Uno scempio ... a basso impatto ambientale
Fu qui che il vècio alpinista si recò in un pellegrinaggio tutto
personale, accompagnato dal solo Gianluca, alla forcella Croda Negra
sulla quale risaltavano in tutta la loro bruttura i piloni della
nuova seggiovia costruita prima del precedente inverno per garantire
il collegamento fra i due comprensori sciistici.
Ricordava ancora l’articolo che aveva letto sul Corriere delle Alpi,
in cui i fautori del progetto ne decantavano le caratteristiche di
basso impatto ambientale.
“Già –pensò tra sé e sé – veramente una carineria …”.

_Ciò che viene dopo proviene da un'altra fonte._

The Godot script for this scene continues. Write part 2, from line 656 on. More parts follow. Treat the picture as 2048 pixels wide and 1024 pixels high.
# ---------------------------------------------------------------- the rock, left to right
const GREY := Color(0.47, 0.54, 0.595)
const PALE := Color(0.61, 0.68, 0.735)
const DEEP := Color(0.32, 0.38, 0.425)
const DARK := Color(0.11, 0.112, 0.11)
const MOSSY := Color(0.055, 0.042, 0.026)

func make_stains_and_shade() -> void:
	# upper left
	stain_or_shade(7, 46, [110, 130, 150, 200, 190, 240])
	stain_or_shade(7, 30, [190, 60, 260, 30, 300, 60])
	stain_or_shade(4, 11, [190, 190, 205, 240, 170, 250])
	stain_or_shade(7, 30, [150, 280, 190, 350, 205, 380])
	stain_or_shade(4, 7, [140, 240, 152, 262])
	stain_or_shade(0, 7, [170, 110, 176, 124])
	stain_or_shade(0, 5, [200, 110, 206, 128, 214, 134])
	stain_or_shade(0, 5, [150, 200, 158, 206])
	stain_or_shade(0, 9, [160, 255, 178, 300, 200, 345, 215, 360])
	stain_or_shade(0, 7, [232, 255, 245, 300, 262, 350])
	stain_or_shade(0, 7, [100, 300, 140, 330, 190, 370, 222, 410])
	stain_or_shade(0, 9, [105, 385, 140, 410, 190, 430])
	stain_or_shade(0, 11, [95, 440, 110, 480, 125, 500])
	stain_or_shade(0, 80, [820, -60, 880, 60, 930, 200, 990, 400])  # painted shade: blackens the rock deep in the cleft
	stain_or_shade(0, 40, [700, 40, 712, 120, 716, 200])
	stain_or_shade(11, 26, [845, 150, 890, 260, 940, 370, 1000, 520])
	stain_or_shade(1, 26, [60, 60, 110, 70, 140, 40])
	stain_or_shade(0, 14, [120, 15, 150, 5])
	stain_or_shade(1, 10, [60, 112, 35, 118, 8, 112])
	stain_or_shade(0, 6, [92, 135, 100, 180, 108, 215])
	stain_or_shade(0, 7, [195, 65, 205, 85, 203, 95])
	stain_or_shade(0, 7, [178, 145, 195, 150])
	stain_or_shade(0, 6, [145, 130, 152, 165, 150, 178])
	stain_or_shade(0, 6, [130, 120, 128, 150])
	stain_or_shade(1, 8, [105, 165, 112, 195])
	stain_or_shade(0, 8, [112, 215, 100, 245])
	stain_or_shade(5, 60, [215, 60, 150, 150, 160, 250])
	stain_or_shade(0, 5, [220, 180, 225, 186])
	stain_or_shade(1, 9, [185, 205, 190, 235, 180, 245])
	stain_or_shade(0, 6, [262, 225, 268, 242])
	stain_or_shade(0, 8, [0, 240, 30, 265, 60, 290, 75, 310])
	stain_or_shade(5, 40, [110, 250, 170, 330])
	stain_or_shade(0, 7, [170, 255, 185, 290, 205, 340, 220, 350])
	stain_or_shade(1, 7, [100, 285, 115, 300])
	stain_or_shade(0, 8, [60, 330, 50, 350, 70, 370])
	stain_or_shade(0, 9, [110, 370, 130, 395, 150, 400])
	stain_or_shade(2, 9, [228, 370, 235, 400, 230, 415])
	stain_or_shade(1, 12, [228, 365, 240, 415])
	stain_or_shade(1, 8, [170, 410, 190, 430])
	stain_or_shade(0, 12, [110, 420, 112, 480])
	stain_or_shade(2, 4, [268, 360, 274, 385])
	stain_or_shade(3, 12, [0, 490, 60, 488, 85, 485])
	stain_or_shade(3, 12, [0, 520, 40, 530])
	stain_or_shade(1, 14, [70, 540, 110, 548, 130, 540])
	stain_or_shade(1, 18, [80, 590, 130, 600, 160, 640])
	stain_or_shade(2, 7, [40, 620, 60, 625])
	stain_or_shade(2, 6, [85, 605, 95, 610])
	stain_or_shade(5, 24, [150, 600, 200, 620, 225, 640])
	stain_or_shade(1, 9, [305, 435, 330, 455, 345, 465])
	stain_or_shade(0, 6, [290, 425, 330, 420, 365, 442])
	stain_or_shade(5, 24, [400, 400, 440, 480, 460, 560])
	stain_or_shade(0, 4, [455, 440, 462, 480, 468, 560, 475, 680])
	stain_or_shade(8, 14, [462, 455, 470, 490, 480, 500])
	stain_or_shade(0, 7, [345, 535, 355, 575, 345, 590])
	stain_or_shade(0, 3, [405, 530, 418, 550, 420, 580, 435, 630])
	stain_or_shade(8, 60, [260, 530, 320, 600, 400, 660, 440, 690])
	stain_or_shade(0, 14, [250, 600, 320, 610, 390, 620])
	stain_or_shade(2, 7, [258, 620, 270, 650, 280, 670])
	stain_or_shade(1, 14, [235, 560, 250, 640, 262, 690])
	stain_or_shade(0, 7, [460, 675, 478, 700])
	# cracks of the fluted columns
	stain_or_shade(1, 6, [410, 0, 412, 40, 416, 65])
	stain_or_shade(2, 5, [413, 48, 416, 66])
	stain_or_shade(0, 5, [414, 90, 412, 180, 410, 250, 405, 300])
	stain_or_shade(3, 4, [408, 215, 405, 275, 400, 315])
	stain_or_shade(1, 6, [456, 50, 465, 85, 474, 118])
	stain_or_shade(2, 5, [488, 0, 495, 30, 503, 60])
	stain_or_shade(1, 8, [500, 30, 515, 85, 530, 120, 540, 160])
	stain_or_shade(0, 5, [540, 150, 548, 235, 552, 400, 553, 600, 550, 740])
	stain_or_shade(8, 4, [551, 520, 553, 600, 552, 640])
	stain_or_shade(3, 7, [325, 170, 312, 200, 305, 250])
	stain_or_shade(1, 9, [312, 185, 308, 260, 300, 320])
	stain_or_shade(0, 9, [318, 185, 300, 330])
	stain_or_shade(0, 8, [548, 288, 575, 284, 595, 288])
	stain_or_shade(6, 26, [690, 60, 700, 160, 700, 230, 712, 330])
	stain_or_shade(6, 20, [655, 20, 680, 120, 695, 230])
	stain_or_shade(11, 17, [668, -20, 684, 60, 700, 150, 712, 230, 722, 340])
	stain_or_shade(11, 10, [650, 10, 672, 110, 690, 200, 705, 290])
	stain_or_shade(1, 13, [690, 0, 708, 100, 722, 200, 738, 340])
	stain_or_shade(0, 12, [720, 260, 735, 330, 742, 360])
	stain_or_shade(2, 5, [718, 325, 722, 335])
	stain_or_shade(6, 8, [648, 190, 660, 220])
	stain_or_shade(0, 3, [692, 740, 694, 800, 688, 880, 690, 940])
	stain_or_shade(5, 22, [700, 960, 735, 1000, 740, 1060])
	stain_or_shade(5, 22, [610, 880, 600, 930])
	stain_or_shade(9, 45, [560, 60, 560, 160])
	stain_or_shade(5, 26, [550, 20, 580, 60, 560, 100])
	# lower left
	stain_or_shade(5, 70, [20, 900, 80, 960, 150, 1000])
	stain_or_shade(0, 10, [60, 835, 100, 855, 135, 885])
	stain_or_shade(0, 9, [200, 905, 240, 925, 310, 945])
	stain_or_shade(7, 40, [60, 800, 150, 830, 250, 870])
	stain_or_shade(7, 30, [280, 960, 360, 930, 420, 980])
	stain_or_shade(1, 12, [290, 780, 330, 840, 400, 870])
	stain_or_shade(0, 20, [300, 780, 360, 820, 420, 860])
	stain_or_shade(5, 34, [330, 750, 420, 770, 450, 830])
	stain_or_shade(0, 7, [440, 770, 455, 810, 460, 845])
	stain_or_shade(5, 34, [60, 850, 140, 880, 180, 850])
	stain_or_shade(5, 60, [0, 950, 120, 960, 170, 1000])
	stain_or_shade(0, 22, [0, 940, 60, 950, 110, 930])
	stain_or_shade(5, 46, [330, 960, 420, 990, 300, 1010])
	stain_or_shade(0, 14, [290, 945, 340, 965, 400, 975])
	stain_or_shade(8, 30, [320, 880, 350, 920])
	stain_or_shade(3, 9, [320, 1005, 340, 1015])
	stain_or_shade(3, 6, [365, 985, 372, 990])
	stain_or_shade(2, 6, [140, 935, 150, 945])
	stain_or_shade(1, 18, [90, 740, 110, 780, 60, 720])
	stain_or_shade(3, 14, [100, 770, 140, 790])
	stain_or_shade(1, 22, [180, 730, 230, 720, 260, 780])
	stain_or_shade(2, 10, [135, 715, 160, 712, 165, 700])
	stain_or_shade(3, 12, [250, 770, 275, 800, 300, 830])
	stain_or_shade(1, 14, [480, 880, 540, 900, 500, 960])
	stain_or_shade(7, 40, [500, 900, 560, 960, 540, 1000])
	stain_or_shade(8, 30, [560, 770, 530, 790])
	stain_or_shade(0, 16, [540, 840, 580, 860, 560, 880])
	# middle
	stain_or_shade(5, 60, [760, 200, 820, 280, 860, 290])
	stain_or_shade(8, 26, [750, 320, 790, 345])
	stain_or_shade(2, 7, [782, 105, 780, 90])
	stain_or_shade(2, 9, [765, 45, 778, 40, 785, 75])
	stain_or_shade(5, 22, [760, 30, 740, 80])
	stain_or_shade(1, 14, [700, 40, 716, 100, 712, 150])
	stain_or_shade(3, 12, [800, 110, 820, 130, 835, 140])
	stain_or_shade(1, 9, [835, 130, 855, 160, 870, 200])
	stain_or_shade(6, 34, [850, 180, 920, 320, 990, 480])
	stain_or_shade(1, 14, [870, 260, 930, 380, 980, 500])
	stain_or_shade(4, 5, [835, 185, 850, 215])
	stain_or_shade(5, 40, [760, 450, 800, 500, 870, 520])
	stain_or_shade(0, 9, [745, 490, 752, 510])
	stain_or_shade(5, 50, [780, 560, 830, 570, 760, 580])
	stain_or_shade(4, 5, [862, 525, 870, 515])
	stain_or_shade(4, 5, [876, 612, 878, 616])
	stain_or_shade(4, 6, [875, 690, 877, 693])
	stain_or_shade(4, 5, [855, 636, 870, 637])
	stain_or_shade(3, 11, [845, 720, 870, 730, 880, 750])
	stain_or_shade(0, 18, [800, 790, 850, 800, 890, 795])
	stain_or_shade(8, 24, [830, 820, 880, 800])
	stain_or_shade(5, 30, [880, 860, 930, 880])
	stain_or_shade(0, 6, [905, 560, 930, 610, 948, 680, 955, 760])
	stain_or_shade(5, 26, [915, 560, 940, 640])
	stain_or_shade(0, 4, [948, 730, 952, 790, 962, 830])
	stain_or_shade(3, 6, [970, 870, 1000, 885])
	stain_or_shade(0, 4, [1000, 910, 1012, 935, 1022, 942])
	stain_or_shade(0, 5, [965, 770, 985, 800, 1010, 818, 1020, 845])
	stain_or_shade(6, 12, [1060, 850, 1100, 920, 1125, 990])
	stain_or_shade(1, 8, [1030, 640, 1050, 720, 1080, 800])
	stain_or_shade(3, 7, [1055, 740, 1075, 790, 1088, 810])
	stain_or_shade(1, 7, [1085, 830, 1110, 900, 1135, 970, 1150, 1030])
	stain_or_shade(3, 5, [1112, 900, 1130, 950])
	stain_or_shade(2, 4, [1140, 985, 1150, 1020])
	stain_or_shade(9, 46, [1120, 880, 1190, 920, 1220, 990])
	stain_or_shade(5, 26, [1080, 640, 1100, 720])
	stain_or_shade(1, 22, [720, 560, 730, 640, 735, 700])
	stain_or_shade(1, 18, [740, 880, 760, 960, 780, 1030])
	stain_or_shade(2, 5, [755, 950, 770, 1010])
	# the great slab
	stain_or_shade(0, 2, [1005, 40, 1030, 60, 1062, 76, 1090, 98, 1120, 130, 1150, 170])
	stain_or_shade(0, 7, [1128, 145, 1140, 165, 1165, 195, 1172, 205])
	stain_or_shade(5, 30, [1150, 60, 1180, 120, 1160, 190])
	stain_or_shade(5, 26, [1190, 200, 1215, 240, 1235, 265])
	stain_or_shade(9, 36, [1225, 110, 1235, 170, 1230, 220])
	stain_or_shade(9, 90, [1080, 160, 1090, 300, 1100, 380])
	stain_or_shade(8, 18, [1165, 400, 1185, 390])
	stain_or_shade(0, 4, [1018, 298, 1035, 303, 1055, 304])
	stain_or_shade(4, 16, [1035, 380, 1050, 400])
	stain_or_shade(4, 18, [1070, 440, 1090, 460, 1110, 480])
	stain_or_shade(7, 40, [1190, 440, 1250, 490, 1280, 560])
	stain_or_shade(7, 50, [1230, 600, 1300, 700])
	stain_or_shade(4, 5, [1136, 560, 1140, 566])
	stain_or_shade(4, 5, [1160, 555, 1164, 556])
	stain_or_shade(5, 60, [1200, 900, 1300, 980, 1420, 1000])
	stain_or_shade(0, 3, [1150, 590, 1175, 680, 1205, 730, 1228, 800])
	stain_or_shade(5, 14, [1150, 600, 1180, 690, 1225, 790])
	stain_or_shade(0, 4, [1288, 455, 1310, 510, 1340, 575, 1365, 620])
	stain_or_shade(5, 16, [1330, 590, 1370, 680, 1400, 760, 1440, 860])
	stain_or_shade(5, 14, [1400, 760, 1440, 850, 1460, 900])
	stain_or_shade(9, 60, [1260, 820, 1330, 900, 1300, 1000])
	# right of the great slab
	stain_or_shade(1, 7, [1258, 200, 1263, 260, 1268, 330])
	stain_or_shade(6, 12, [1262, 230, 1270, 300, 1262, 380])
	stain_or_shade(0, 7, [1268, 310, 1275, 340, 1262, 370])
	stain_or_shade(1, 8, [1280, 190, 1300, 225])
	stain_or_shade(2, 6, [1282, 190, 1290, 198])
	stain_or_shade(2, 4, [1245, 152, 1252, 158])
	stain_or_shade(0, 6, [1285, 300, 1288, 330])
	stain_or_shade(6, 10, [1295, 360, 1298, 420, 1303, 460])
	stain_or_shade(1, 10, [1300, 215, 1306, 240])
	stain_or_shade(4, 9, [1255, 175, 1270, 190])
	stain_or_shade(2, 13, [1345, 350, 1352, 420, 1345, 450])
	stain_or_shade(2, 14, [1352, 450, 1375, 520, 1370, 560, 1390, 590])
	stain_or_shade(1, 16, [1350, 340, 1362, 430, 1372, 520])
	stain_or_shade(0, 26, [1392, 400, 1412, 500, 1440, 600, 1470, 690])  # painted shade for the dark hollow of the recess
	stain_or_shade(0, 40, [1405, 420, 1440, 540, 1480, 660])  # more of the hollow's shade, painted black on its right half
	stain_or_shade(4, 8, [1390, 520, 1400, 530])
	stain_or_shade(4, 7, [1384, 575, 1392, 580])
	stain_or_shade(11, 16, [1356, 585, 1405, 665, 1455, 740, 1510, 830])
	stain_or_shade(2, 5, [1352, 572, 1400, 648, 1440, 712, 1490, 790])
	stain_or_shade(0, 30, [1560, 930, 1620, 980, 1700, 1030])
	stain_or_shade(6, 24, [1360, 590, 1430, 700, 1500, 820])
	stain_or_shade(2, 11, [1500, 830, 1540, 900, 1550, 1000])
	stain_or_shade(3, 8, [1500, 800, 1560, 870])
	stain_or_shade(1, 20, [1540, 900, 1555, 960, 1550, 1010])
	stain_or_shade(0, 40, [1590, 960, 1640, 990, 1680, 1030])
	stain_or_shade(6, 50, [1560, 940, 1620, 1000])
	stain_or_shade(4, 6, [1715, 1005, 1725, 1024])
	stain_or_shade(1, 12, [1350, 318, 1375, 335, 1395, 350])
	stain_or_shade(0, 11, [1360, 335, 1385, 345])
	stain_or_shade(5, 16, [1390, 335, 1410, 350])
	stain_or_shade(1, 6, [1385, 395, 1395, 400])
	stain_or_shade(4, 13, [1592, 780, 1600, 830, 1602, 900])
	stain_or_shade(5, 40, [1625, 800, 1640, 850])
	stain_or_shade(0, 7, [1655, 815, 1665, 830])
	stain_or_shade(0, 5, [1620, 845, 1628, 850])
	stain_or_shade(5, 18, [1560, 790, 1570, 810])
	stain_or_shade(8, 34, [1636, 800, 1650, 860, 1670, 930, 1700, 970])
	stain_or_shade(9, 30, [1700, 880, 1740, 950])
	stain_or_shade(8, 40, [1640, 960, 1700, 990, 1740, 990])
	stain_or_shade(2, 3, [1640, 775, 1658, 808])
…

In un ambiente incontaminato non esiste alcuna realizzazione umana
che possa avere “basso impatto” ambientale e quel luogo che lui
sentiva suo per lunga e approfondita frequentazione, era stato
violentato.
Fotografò lo scempio e raggiunse la compagnia intenta ad un allegro
chiacchiericcio e con quella scese per la pista ricordando la
canzone del “ragazzo della via Gluck”, adattandone le parole alla
situazione:
“Là dove c’era l’erba ora c’è … una seggiovia e una pista di
sassi”.
Fu l’unica nota stonata di un fine settimana da incorniciare e di
cui era soddisfatto e anche orgoglioso.
Sì, proprio orgoglioso, soprattutto di essere riuscito a realizzare
la … quadratura del Trapezio.
Gabriele Villa
Come riuscimmo a realizzare la quadratura del
Trapezio
Passo Falzarego, 4 e 5 luglio 2009
Da sinistra, in piedi: Max, Giusy, Stefano, Davide, Obelix, Mirta, Gianluca, Francesco, Gabriele, Sandrino.
Accovacciati: Silvio, Grazia, Cristina, Rita.